Detroit's Joe Tate enters crowded Democratic field for U.S. Senate
The former Democratic House Speaker says he's running so his constituents have a voice.
State representative Joe Tate, D-Detroit, is joining a crowded field of Michigan Democrats running for Congress.
The race for Michigan’s Senate seat being left open by retiring Democratic U.S. Sen. Gary Peters is shaping up to me one of the most important for Democrats vying to regain the majority in 2026. A number of formidable candidates are testing the waters: former Wayne County health director Abdul El-Sayed, state Sen. Mallory McMorrow and U.S. Rep. Haley Stevens already announced campaigns.
In an interview with the Associated Press, Tate credited his grandparents, who came to Detroit from the South as part of the Great Migration.
“There was no hope of a fair shot in Alabama,” Tate said in a video released Monday.
Tate’s campaign was made public first by Bloomberg and AP, without any direct acknowledgment from Tate himself until he posted the announcement video the next day. Typically, candidates litter social media accounts with announcement news and share Act Blue donation links to drum up attention and raise money.

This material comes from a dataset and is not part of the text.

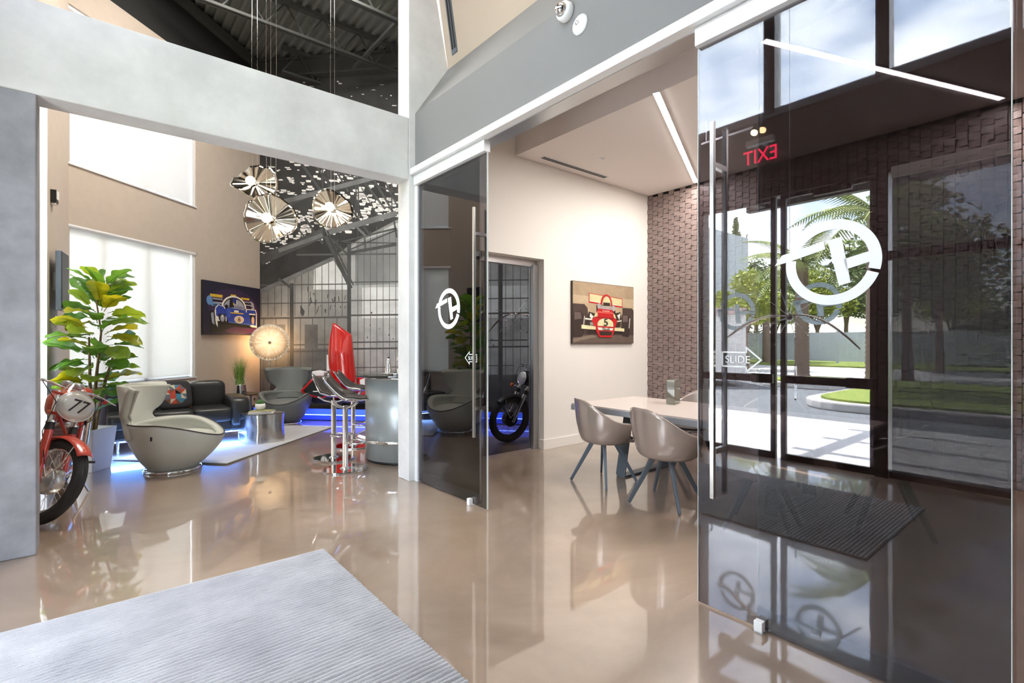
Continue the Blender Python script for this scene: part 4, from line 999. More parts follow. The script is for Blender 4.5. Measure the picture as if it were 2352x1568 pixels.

He told me at the commercial gym where we’re both members on Sunday it was a quiet launch day because it was Mother’s Day. He told me he’s running to give local residents a voice.
His campaign is hoping some of those residents have a short memory.
Though Tate will tout a number of notable achievements during his time as Speaker (repealing Michigan’s right to work law and state pension tax, universal background checks to purchase firearms, free breakfast and lunch for school children, clean energy laws and legalizing abortion rights), it’s impossible to ignore how the final days of his speakership ended.